How to handle frequently updated "aggregate" tables?

Since XTDB is document-based and the recommendation I’ve seen a few times is to group together data that changes at the same rate, I’m wondering how to handle aggregated data?

Example from work (where we use MySQL today):

We have a few xxx_by_day tables in our database that we update with live aggregated data, i.e., when some event “A” happens, we increment xxx_by_day.a_event for today’s date: UPDATE xxx_by_day SET a_event = a_event + 1 WHERE aggregate_date = DATE(NOW())

This is an optimization so that we can get accurate “how many A’s per day” information very quickly – but this means that these tables may get many thousands of updates per day even tho’ each conceptual document only needs to have one entry per day.
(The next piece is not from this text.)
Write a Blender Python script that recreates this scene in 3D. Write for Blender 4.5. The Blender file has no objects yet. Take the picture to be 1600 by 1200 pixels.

All the raw data exists separately: every event that we aggregate also has a non-aggregated version: tables with one row per event (in general) but there are a large number of events per day so a live aggregate query across those tables is pretty slow.
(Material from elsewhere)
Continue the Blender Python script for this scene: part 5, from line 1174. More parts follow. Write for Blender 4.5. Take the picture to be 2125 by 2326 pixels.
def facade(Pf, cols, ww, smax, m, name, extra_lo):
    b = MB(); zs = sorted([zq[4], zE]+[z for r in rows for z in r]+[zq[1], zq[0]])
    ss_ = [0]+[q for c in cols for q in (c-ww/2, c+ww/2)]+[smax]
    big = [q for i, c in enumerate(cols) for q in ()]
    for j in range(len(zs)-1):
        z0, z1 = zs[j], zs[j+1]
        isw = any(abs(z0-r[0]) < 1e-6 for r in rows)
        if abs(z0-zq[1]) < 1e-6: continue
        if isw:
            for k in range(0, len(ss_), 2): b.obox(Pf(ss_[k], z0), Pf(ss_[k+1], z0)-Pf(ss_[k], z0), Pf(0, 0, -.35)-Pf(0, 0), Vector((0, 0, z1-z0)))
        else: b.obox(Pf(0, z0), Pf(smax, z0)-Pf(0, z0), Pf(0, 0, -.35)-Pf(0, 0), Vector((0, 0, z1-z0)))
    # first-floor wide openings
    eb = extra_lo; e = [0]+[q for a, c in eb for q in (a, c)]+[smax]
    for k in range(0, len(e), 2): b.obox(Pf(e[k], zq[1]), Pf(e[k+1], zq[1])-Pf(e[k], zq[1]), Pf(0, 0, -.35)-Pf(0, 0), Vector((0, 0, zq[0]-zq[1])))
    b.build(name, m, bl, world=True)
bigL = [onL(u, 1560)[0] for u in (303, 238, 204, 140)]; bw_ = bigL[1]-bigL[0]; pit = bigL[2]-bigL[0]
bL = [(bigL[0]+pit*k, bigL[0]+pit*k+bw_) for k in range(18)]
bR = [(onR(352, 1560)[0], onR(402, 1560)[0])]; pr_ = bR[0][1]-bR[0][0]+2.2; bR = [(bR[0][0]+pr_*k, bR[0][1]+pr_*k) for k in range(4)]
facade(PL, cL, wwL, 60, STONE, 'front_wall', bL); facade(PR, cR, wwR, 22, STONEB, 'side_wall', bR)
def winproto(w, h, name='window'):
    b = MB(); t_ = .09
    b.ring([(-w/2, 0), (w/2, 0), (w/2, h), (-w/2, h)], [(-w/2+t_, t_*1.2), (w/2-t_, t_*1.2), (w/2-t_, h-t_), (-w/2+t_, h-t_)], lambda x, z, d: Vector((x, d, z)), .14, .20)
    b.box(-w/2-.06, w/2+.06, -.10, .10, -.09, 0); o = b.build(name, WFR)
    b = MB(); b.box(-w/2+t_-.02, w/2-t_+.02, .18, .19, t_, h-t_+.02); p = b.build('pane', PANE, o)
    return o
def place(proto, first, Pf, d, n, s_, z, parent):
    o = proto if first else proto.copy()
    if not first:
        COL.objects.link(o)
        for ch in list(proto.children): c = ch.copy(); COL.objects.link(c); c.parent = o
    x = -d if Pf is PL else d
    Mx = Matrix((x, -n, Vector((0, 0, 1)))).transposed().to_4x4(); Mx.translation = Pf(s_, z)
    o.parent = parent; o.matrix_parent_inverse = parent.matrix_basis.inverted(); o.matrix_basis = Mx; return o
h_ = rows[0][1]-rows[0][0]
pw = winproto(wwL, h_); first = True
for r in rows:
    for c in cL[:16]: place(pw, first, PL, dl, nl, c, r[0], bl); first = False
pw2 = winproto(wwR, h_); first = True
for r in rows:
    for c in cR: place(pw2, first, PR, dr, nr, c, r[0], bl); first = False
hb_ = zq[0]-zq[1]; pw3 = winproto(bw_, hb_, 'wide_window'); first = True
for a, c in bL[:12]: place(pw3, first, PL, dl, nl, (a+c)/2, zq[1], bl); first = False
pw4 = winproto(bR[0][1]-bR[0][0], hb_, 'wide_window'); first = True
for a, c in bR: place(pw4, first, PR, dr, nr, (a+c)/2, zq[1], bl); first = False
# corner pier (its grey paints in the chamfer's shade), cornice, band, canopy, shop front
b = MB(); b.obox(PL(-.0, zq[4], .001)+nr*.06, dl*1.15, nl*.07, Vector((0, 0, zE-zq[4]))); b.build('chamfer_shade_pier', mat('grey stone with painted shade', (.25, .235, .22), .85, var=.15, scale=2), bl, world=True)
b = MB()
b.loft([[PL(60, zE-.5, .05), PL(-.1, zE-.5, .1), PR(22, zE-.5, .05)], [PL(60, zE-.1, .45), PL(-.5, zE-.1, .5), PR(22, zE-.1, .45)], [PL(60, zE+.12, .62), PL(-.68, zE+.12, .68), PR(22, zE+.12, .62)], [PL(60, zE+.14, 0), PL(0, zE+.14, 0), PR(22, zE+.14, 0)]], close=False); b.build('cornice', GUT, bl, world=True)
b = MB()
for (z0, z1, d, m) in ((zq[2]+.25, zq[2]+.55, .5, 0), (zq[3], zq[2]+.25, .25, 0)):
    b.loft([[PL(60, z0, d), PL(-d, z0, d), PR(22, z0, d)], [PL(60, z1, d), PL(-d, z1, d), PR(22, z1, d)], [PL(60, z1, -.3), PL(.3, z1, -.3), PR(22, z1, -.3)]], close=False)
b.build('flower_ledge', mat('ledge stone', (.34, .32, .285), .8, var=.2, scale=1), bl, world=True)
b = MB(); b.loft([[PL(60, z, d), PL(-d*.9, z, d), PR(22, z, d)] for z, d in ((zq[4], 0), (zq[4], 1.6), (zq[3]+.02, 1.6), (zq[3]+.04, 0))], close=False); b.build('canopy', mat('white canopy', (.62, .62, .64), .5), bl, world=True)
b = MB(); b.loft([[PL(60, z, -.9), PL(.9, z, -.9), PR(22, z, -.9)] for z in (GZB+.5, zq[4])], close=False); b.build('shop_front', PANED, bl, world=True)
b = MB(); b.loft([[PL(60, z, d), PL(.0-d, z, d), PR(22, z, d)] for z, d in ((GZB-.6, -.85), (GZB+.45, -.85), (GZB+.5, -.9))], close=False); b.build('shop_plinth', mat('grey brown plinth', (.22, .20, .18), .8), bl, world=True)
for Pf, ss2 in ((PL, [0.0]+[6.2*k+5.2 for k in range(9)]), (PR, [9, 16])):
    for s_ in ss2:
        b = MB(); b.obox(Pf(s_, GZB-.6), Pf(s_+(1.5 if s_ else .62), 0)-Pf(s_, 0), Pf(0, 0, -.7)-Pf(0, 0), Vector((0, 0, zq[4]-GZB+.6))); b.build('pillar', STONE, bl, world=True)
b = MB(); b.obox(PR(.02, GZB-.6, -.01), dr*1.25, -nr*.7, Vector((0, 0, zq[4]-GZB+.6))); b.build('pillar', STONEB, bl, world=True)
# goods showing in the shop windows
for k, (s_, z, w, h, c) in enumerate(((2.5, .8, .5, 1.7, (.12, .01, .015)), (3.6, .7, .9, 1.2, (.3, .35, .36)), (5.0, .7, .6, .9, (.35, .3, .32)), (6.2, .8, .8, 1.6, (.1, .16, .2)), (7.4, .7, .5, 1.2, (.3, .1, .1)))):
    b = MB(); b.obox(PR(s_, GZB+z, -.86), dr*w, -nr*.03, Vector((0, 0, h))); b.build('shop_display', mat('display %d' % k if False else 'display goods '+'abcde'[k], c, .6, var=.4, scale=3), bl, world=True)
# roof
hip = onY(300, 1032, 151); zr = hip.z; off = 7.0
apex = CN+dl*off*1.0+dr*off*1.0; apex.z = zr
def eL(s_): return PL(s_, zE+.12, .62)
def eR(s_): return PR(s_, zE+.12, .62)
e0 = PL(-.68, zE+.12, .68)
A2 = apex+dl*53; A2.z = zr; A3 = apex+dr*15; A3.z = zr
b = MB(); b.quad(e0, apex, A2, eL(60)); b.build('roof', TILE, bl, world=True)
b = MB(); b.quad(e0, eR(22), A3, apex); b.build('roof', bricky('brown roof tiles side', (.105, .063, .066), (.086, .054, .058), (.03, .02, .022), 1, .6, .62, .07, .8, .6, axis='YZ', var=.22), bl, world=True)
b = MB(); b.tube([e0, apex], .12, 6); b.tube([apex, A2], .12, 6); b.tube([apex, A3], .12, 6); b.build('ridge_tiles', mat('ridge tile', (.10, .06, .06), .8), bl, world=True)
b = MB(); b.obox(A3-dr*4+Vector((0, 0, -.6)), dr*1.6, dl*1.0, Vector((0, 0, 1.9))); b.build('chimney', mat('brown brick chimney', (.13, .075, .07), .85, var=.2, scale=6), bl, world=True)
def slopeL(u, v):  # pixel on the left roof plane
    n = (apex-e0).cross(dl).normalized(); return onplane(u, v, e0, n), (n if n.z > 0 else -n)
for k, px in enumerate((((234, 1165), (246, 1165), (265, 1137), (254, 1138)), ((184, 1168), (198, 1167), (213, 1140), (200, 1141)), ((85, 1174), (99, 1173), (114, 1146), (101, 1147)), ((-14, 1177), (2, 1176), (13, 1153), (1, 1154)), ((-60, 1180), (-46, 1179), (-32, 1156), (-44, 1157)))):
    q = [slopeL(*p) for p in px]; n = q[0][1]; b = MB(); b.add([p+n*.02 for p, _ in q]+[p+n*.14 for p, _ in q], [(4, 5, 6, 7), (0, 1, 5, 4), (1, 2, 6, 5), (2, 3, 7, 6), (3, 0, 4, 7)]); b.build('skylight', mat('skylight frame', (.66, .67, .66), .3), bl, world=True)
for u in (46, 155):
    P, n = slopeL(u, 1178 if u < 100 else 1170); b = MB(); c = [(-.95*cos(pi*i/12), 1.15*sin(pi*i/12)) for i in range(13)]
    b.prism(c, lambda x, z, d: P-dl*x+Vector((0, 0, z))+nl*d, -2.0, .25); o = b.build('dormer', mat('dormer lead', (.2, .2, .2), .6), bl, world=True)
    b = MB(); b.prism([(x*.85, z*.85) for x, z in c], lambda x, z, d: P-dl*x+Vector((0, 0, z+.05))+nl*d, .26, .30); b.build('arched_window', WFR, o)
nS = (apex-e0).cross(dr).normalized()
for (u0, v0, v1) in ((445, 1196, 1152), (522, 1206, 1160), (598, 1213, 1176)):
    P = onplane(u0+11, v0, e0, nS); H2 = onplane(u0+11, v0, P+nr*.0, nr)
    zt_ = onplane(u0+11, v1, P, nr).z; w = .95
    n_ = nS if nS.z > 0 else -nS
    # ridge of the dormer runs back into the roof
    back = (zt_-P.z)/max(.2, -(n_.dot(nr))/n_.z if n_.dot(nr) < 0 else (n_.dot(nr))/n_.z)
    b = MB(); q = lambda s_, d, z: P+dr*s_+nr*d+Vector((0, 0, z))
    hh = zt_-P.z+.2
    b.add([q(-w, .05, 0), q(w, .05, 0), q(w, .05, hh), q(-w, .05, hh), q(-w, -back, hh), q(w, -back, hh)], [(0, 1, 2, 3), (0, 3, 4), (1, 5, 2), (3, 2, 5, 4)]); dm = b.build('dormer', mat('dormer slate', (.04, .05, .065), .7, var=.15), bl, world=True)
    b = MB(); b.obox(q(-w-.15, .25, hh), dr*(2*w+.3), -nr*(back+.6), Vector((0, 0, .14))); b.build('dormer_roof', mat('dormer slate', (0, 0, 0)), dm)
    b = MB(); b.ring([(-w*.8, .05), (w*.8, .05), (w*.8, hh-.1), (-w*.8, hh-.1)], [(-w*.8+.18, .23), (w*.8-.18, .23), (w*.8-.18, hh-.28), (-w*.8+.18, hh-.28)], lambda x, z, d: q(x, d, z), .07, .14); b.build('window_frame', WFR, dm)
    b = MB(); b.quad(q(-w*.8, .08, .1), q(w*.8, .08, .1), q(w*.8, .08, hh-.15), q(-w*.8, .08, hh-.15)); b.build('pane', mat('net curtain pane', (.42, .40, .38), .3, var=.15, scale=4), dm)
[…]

What would be the recommended “XTDB way” to deal with this sort of thing?

We could probably switch to a daily cron job to aggregate the previous day’s data and perhaps a live aggregate query for the event data not already aggregated if that’s the “best” way with immutable documents.

And I guess I should also ask: is the answer different for XTDB v1 and v2?
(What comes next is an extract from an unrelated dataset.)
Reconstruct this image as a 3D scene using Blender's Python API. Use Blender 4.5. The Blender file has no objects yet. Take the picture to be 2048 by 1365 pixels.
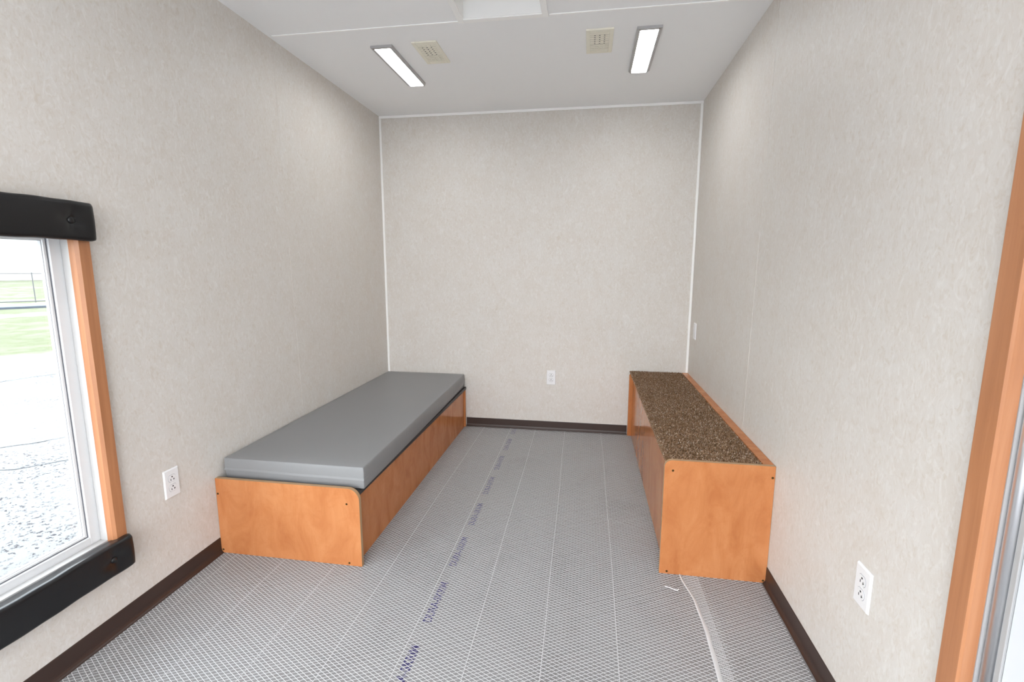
import bpy, bmesh, math, random
from mathutils import Vector, Matrix
random.seed(7)
S = bpy.context.scene
COL = S.collection

# ------------------------------------------------------------------ camera, sky, exposure
cam_d = bpy.data.cameras.new('camera')
cam = bpy.data.objects.new('camera', cam_d)
COL.objects.link(cam)
r2 = Vector((0.98780748, 0.15565915, 0.00256978))
u2 = Vector((-0.02617062, 0.14976069, 0.98837586))
fw = Vector((-0.15346489, 0.97639232, -0.15200843))
m = Matrix((r2, u2, -fw)).transposed().to_4x4()
m.translation = Vector((1.6241, 0.0, 1.2934))
cam.matrix_world = m
cam_d.sensor_width = 36.0
cam_d.lens = 958.209 / 2048 * 36.0
cam_d.clip_start = 0.02
cam_d.clip_end = 500
S.camera = cam

SKY = 9.0
world = bpy.data.worlds.new('sky')
S.world = world
world.use_nodes = True
wn = world.node_tree
wn.nodes.clear()
tc = wn.nodes.new('ShaderNodeTexCoord')
sep = wn.nodes.new('ShaderNodeSeparateXYZ')
rmp = wn.nodes.new('ShaderNodeValToRGB')
rmp.color_ramp.elements[0].position = 0.0
rmp.color_ramp.elements[0].color = (0.98, 0.99, 1.0, 1)
rmp.color_ramp.elements[1].position = 0.9
rmp.color_ramp.elements[1].color = (0.80, 0.88, 1.0, 1)
bg = wn.nodes.new('ShaderNodeBackground')
bg.inputs['Strength'].default_value = SKY
wo = wn.nodes.new('ShaderNodeOutputWorld')
wn.links.new(tc.outputs['Generated'], sep.inputs[0])
wn.links.new(sep.outputs['Z'], rmp.inputs[0])
wn.links.new(rmp.outputs[0], bg.inputs['Color'])
wn.links.new(bg.outputs[0], wo.inputs[0])

LAMP = 31.0            # radiance of the LED lenses
S.view_settings.view_transform = 'Standard'
S.view_settings.look = 'None'
S.view_settings.gamma = 1.0
S.view_settings.exposure = 0.0
S.view_settings.use_curve_mapping = False
S.cycles.max_bounces = 14
S.cycles.diffuse_bounces = 8
S.cycles.transparent_max_bounces = 16

# ------------------------------------------------------------------ dimensions (metres)
W, D, H = 2.385, 3.7014, 2.44
YN = -1.2              # wall behind the camera
BF = 1.789             # front of the bunk
SF = 1.9524            # front of the bench
BH = 0.074             # height of the cove base


# ------------------------------------------------------------------ materials
def srgb(r, g, b):
    f = lambda c: c / 12.92 if c <= 0.04045 else ((c + 0.055) / 1.055) ** 2.4
    return (f(r / 255), f(g / 255), f(b / 255), 1)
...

Yep, I’d say these are all reasonable approaches - my personal choice would depend on how many events people have, how often they make the aggregate queries, and their performance/consistency expectations of those queries.

I might also be tempted to use a timestamp-based UUID for the xt/id in this case (or a squuid from Datomic) so that the related documents are co-located in the primary index

Eventually I’d like XT to have better support for dealing with this kind of derived data so that it can be queried more efficiently, but I suspect that’s a fair way off yet.

And I guess I should also ask: is the answer different for XTDB v1 and v2?

Probably not, in this case!

Cheers,

James

That’s a very useful insight, thank you!